The novel is set is the quiet town of Maycomb; but the serenity is only superficial. The town is comprised of three communities: the white folk, the black community, and the ‘white trash’. Outwardly there is peace among the three, but underneath prevails a combination of hostility, racial prejudices, and friendlessness.
Jem and Scout go to school together. On their way to school, they pass the Radley house; it is a terrifying place to them, for it houses Boo Radley, who has been labeled a lunatic. At the same time, their curiosity pushes them to try out ways to make Boo come out of the house. Their overtures are, however, suppressed by Atticus who does not want them to torment Boo.
The main plot of the novel revolves around the trial in which Atticus defends Tom Robinson, a black man, who has been accused of having molested a white girl, Mayella Ewell. She is part of the ‘white-trash’ community. The children follow the case proceedings avidly and are inconsolable when their father loses the case.
The case is lost simply because it was still impossible (despite statutory laws protecting them) for a black man to attain victory over a white in the South. This amply reveals the deeply ingrained racial prejudices still prevalent among the white society which cannot give an equal status to a black.
The relation between the children and Boo Radley resurfaces at the end, when it is Boo who saves them from imminent death at the hands of the vicious Bob Ewell. It is ultimately revealed that Boo is not a lunatic, but a simple-minded person with failing health and a childish attachment for Scout Finch and Tom Robinson.
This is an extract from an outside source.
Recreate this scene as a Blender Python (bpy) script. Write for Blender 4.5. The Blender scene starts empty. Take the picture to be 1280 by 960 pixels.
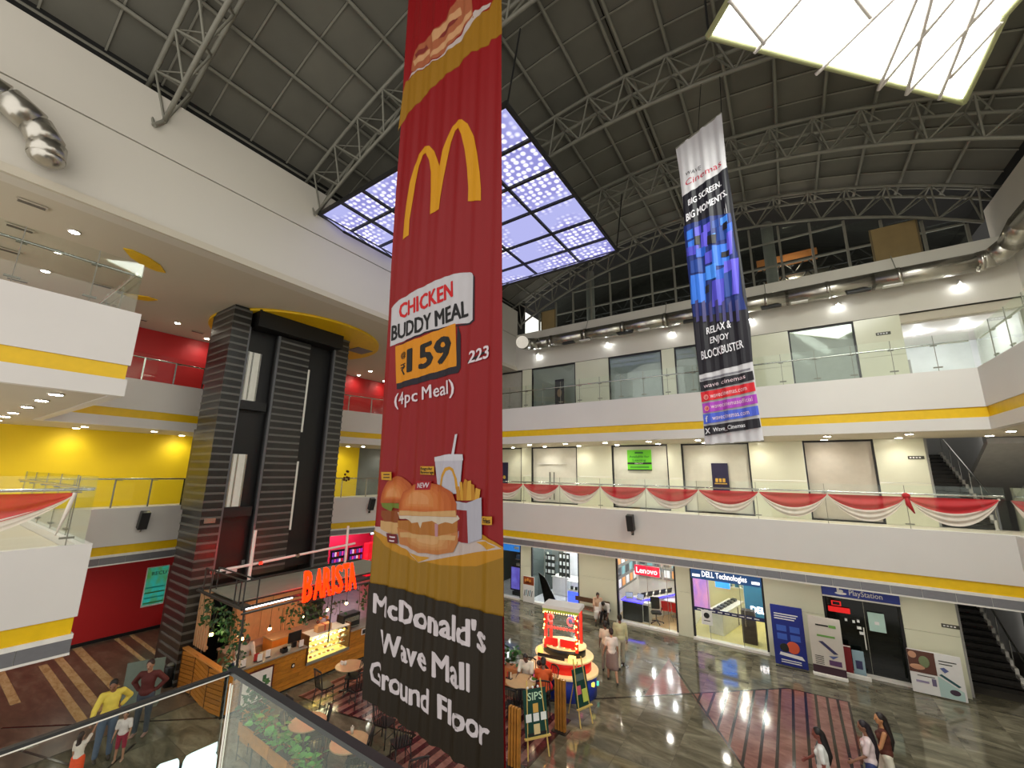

The story of the mockingbird recited by Atticus is linked to the theme of the novel. It is considered a sin to kill a mockingbird, since it is a harmless bird which only sings to please others. Boo Radley and Tom Robinson are also harmless people. By letting Tom die, the sin of killing a mockingbird has been committed. But by not revealing the facts of Boo’s heroism in rescuing the children, the sin is avoided, and Boo is left to his seclusion. Tom’s death is a defeat of justice and an insult to humanity, and the readers can judge for themselves how much of a sin it is.
The maturing of Scout and Jem is portrayed as well as the exemplary character of Atticus, who is without any racial prejudices or biased views. He is a highly ethical character, who chooses to fight against the ‘old traditions’ of his own community.